L’arrêt de la CPI est important. Il est à la fois attendu depuis longtemps et dépourvu de tout moyen d’application dans le cadre impérialiste existant. Le gouvernement israélien, comme l’ont démontré les représentants de l’Afrique du Sud tout au long des procédures en cours devant la CIJ, ne tient pas compte du droit international, des décisions contraignantes du Conseil de sécurité des Nations unies et des arrêts de la CIJ, et ce en toute impunité.

La semaine dernière, l’avocat, Vaughan Lowe, qui défendait les intérêts de l’Afrique du Sud, a déclaré directement aux juges réunis que «le peuple palestinien est confronté à un génocide à Gaza, et vos précédentes ordonnances n’ont pas réussi à le protéger contre ce fléau».

En réponse aux procédures de la CIJ en janvier, Netanyahou s’est ouvertement vanté de ne pas tenir compte des décisions de la Cour. «Personne ne nous arrêtera : ni La Haye ni “l’axe du mal” ni personne d’autre.»

Avec le soutien du gouvernement Biden aux États-Unis, Israël devrait poursuivre son opération militaire à Rafah sans se soucier de la décision de la CIJ. «Nous renforçons nos efforts à Rafah», a déclaré Gallant jeudi. «Cette opération va prendre de l’ampleur, avec plus de forces au sol et plus de forces aériennes.»

Le mouvement mondial de protestation contre le génocide de Gaza sera à juste titre encouragé par l’arrêt de la CIJ. Récemment, ces protestations ont vu la classe ouvrière commencer à «faire une démonstration de force sur une question politique», pour reprendre une expression employée par le Los Angeles Times à propos du puissant mouvement de grève des travailleurs universitaires de l’université de Californie.
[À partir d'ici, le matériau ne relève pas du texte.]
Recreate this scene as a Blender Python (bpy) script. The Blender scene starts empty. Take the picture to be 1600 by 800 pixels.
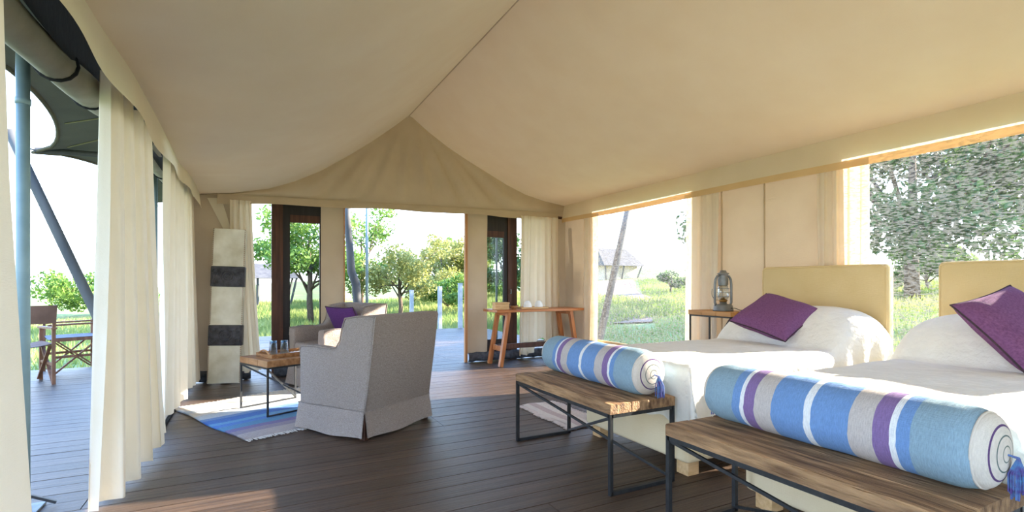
import bpy, bmesh, math, random
import numpy as np
from mathutils import Vector, Matrix, noise

S = bpy.context.scene
COL = S.collection
R = math.radians
rnd = random.Random(7)
npr = np.random.default_rng(11)

# ------------------------------------------------------------------ camera, sky, sun, exposure
cam_d = bpy.data.cameras.new('camera')
cam_d.sensor_width = 36.0
cam_d.lens = 36.0 * 790.0 / 1600.0
cam_d.shift_y = 43.0 / 1600.0
cam_d.clip_end = 2000
cam = bpy.data.objects.new('camera', cam_d)
COL.objects.link(cam)
YAW = math.atan2(408.0, 790.0)
cam.location = (0, 0, 1.12)
cam.rotation_euler = (R(90), 0, -YAW)
S.camera = cam

W = bpy.data.worlds.new('sky')
S.world = W
W.use_nodes = True
wn = W.node_tree
wn.nodes.clear()
wo = wn.nodes.new('ShaderNodeOutputWorld')
wb = wn.nodes.new('ShaderNodeBackground')
wt = wn.nodes.new('ShaderNodeTexCoord')
ws = wn.nodes.new('ShaderNodeSeparateXYZ')
wr = wn.nodes.new('ShaderNodeValToRGB')
wn.links.new(wt.outputs['Generated'], ws.inputs[0])
wn.links.new(ws.outputs['Z'], wr.inputs[0])
wn.links.new(wr.outputs[0], wb.inputs[0])
wn.links.new(wb.outputs[0], wo.inputs[0])
e = wr.color_ramp.elements
e[0].position = 0.0
e[0].color = (0.86, 0.94, 1.0, 1)
e[1].position = 0.35
e[1].color = (0.36, 0.60, 1.0, 1)
ex_ = e.new(0.9)
ex_.color = (0.16, 0.38, 0.95, 1)
wb.inputs[1].default_value = 1.6

sun_d = bpy.data.lights.new('sun', 'SUN')
sun_d.energy = 8.5
sun_d.angle = R(0.6)
sun_d.color = (1.0, 0.90, 0.76)
sun = bpy.data.objects.new('sun', sun_d)
COL.objects.link(sun)
sun.location = (20, -4, 10)
sun.rotation_euler = Vector((-1.0, 0.19, -0.40)).to_track_quat('-Z', 'Y').to_euler()

S.view_settings.view_transform = 'Standard'
S.view_settings.look = 'None'
S.view_settings.gamma = 1.0
S.view_settings.use_curve_mapping = False
S.view_settings.exposure = 2.15
S.cycles.diffuse_bounces = 7
S.cycles.max_bounces = 14
S.cycles.transparent_max_bounces = 12

# ------------------------------------------------------------------ materials
def srgb(r, g, b):
    def f(c):
        c /= 255.0
        return c / 12.92 if c <= 0.04045 else ((c + 0.055) / 1.055) ** 2.4
    return (f(r), f(g), f(b), 1)

def nd(t, typ, **kw):
    n = t.nodes.new(typ)
    for k, v in kw.items():
        setattr(n, k, v)
    return n

def mat(name, c1, c2=None, scale=6, stretch=(1, 1, 1), rough=0.85, bump=0.15, bscale=None, bstretch=None,
        metal=0, transl=0, tcol=None, rand=0, spec=0.3, coord='Object', weave=0, detail=4, ramp=(0.3, 0.7)):
    m = bpy.data.materials.new(name)
    m.use_nodes = True
    t = m.node_tree
    t.nodes.clear()
    L = t.links.new
    out = nd(t, 'ShaderNodeOutputMaterial')
    p = nd(t, 'ShaderNodeBsdfPrincipled')
    p.inputs['Roughness'].default_value = rough
    p.inputs['Metallic'].default_value = metal
    p.inputs['Specular IOR Level'].default_value = spec
    tc = nd(t, 'ShaderNodeTexCoord')
    mp = nd(t, 'ShaderNodeMapping')
    mp.inputs['Scale'].default_value = stretch
    L(tc.outputs[coord], mp.inputs[0])
    if rand:
        oi = nd(t, 'ShaderNodeObjectInfo')
        mul = nd(t, 'ShaderNodeMath', operation='MULTIPLY')
        mul.inputs[1].default_value = 37.0
        L(oi.outputs['Random'], mul.inputs[0])
        cb = nd(t, 'ShaderNodeCombineXYZ')
        L(mul.outputs[0], cb.inputs[0]); L(mul.outputs[0], cb.inputs[1])
        L(cb.outputs[0], mp.inputs['Location'])
    nz = nd(t, 'ShaderNodeTexNoise')
    nz.inputs['Scale'].default_value = scale
    nz.inputs['Detail'].default_value = detail
    L(mp.outputs[0], nz.inputs['Vector'])
    cr = nd(t, 'ShaderNodeValToRGB')
    cr.color_ramp.elements[0].position, cr.color_ramp.elements[1].position = ramp
    cr.color_ramp.elements[0].color = c1
    cr.color_ramp.elements[1].color = c2 or c1
    L(nz.outputs[0], cr.inputs[0])
    col = cr.outputs[0]
    if rand:
        hs = nd(t, 'ShaderNodeHueSaturation')
        mr = nd(t, 'ShaderNodeMapRange')
        mr.inputs['To Min'].default_value = 1 - rand
        mr.inputs['To Max'].default_value = 1 + rand
        L(oi.outputs['Random'], mr.inputs[0])
        L(mr.outputs[0], hs.inputs['Value'])
        L(col, hs.inputs['Color'])
        col = hs.outputs[0]
    L(col, p.inputs['Base Color'])
    nrm = None
    if bump:
        b = nd(t, 'ShaderNodeBump')
        b.inputs['Strength'].default_value = bump
        b.inputs['Distance'].default_value = 0.02
        if weave:
            m1 = nd(t, 'ShaderNodeMapping'); m1.inputs['Scale'].default_value = (weave, weave * 0.12, weave)
            m2 = nd(t, 'ShaderNodeMapping'); m2.inputs['Scale'].default_value = (weave * 0.12, weave, weave * 0.12)
            n1 = nd(t, 'ShaderNodeTexNoise'); n2 = nd(t, 'ShaderNodeTexNoise')
            n1.inputs['Scale'].default_value = 1; n2.inputs['Scale'].default_value = 1
            L(tc.outputs[coord], m1.inputs[0]); L(tc.outputs[coord], m2.inputs[0])
            L(m1.outputs[0], n1.inputs['Vector']); L(m2.outputs[0], n2.inputs['Vector'])
            ad = nd(t, 'ShaderNodeMath', operation='ADD')
            L(n1.outputs[0], ad.inputs[0]); L(n2.outputs[0], ad.inputs[1])
            L(ad.outputs[0], b.inputs['Height'])
        else:
            n1 = nd(t, 'ShaderNodeTexNoise')
            n1.inputs['Scale'].default_value = bscale or scale * 3
            n1.inputs['Detail'].default_value = 5
            if bstretch:
                m1 = nd(t, 'ShaderNodeMapping'); m1.inputs['Scale'].default_value = bstretch
                L(tc.outputs[coord], m1.inputs[0]); L(m1.outputs[0], n1.inputs['Vector'])
            else:
                L(mp.outputs[0], n1.inputs['Vector'])
            L(n1.outputs[0], b.inputs['Height'])
        L(b.outputs[0], p.inputs['Normal'])
        nrm = b.outputs[0]
    if transl:
        tr = nd(t, 'ShaderNodeBsdfTranslucent')
        if tcol:
            tr.inputs[0].default_value = tcol
        else:
            L(col, tr.inputs[0])
        if nrm:
            L(nrm, tr.inputs['Normal'])
        mx = nd(t, 'ShaderNodeMixShader')
        mx.inputs[0].default_value = transl
        L(p.outputs[0], mx.inputs[1]); L(tr.outputs[0], mx.inputs[2])
        L(mx.outputs[0], out.inputs[0])
    else:
        L(p.outputs[0], out.inputs[0])
    return m

def clear_mat(name, tint, gloss, col=(0.9, 0.95, 1, 1), rough=0.02):
    m = bpy.data.materials.new(name); m.use_nodes = True
    t = m.node_tree; t.nodes.clear(); L = t.links.new
    out = nd(t, 'ShaderNodeOutputMaterial')
    a = nd(t, 'ShaderNodeBsdfTransparent'); a.inputs[0].default_value = tint
    g = nd(t, 'ShaderNodeBsdfGlossy'); g.inputs[0].default_value = col; g.inputs['Roughness'].default_value = rough
    mx = nd(t, 'ShaderNodeMixShader')
    fr = nd(t, 'ShaderNodeLayerWeight'); fr.inputs[0].default_value = gloss
    L(fr.outputs['Facing'], mx.inputs[0])
    L(a.outputs[0], mx.inputs[1]); L(g.outputs[0], mx.inputs[2]); L(mx.outputs[0], out.inputs[0])
    return m

def screen_mat(name, lo, hi, col, scale):
    """insect screen: fine weave, partly see-through, noise grains imitate sun sparkle"""
    m = bpy.data.materials.new(name); m.use_nodes = True
    t = m.node_tree; t.nodes.clear(); L = t.links.new
    out = nd(t, 'ShaderNodeOutputMaterial')
    a = nd(t, 'ShaderNodeBsdfTransparent')
    d = nd(t, 'ShaderNodeBsdfDiffuse'); d.inputs[0].default_value = col
    tr = nd(t, 'ShaderNodeBsdfTranslucent'); tr.inputs[0].default_value = col
    m1 = nd(t, 'ShaderNodeMixShader'); m1.inputs[0].default_value = 0.5
    L(d.outputs[0], m1.inputs[1]); L(tr.outputs[0], m1.inputs[2])
    tc = nd(t, 'ShaderNodeTexCoord')
    mp = nd(t, 'ShaderNodeMapping'); mp.inputs['Scale'].default_value = (1, 0.4, 1.6)
    nz = nd(t, 'ShaderNodeTexNoise'); nz.inputs['Scale'].default_value = scale; nz.inputs['Detail'].default_value = 2
    L(tc.outputs['Object'], mp.inputs[0]); L(mp.outputs[0], nz.inputs['Vector'])
    mr = nd(t, 'ShaderNodeMapRange')
    mr.inputs['From Min'].default_value = 0.46; mr.inputs['From Max'].default_value = 0.64
    mr.inputs['To Min'].default_value = lo; mr.inputs['To Max'].default_value = hi
    L(nz.outputs[0], mr.inputs[0])  # denser grains put the mesh's sunlit sparkle into its opacity
    mx = nd(t, 'ShaderNodeMixShader')
    L(mr.outputs[0], mx.inputs[0]); L(a.outputs[0], mx.inputs[1]); L(m1.outputs[0], mx.inputs[2])
    L(mx.outputs[0], out.inputs[0])
    return m

def stripe_mat(name, stops, axis, lo, hi, rough=0.95, weave=260, mottled=0.25, radial=False):
    """woven cloth with plain stripes along one local axis (or rings round it)"""
    m = mat(name, (1, 1, 1, 1), rough=rough, bump=0.25, weave=weave)
    t = m.node_tree; L = t.links.new
    p = [n for n in t.nodes if n.type == 'BSDF_PRINCIPLED'][0]
    tc = [n for n in t.nodes if n.type == 'TEX_COORD'][0]
    sx = nd(t, 'ShaderNodeSeparateXYZ'); L(tc.outputs['Object'], sx.inputs[0])
    mr = nd(t, 'ShaderNodeMapRange')
    mr.inputs['From Min'].default_value = lo; mr.inputs['From Max'].default_value = hi
    if radial:
        cb = nd(t, 'ShaderNodeCombineXYZ')
        ax = [a for a in 'XYZ' if a != axis]
        L(sx.outputs[ax[0]], cb.inputs[0]); L(sx.outputs[ax[1]], cb.inputs[1])
        ln = nd(t, 'ShaderNodeVectorMath', operation='LENGTH'); L(cb.outputs[0], ln.inputs[0])
        L(ln.outputs['Value'], mr.inputs[0])
    else:
        nz = nd(t, 'ShaderNodeTexNoise'); nz.inputs['Scale'].default_value = 9
        L(tc.outputs['Object'], nz.inputs['Vector'])
        ma = nd(t, 'ShaderNodeMath', operation='MULTIPLY_ADD')
        ma.inputs[1].default_value = 0.012; L(nz.outputs[0], ma.inputs[0]); L(sx.outputs[axis], ma.inputs[2])
        L(ma.outputs[0], mr.inputs[0])
    cr = nd(t, 'ShaderNodeValToRGB'); cr.color_ramp.interpolation = 'CONSTANT'
    els = cr.color_ramp.elements
    els[0].position = 0; els[0].color = stops[0][1]
    els[1].position = stops[1][0]; els[1].color = stops[1][1]
    for pos, c in stops[2:]:
        x = els.new(pos); x.color = c
    L(mr.outputs[0], cr.inputs[0])
    n2 = nd(t, 'ShaderNodeTexNoise'); n2.inputs['Scale'].default_value = 1; n2.inputs['Detail'].default_value = 2
    mp = nd(t, 'ShaderNodeMapping'); sc = [60, 60, 60]; sc['XYZ'.index(axis)] = 420
    mp.inputs['Scale'].default_value = sc
    L(tc.outputs['Object'], mp.inputs[0]); L(mp.outputs[0], n2.inputs['Vector'])
    m3 = nd(t, 'ShaderNodeMapRange'); m3.inputs['From Min'].default_value = 0.25; m3.inputs['From Max'].default_value = 0.75
    m3.inputs['To Min'].default_value = 1 - mottled; m3.inputs['To Max'].default_value = 1 + mottled
    L(n2.outputs[0], m3.inputs[0])
    hs = nd(t, 'ShaderNodeHueSaturation'); L(m3.outputs[0], hs.inputs['Value']); L(cr.outputs[0], hs.inputs['Color'])
    L(hs.outputs[0], p.inputs['Base Color'])
    return m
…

Le pouvoir de la classe ouvrière internationale est, en fait, mille fois plus fort que les forces qui se cachent derrière le génocide et la répression. Mais pour que ce pouvoir s’exerce pleinement, il faut lutter pour son indépendance politique, la libérer de l’influence paralysante des institutions et des idées politiques bourgeoises dans chaque pays et l’orienter vers le socialisme.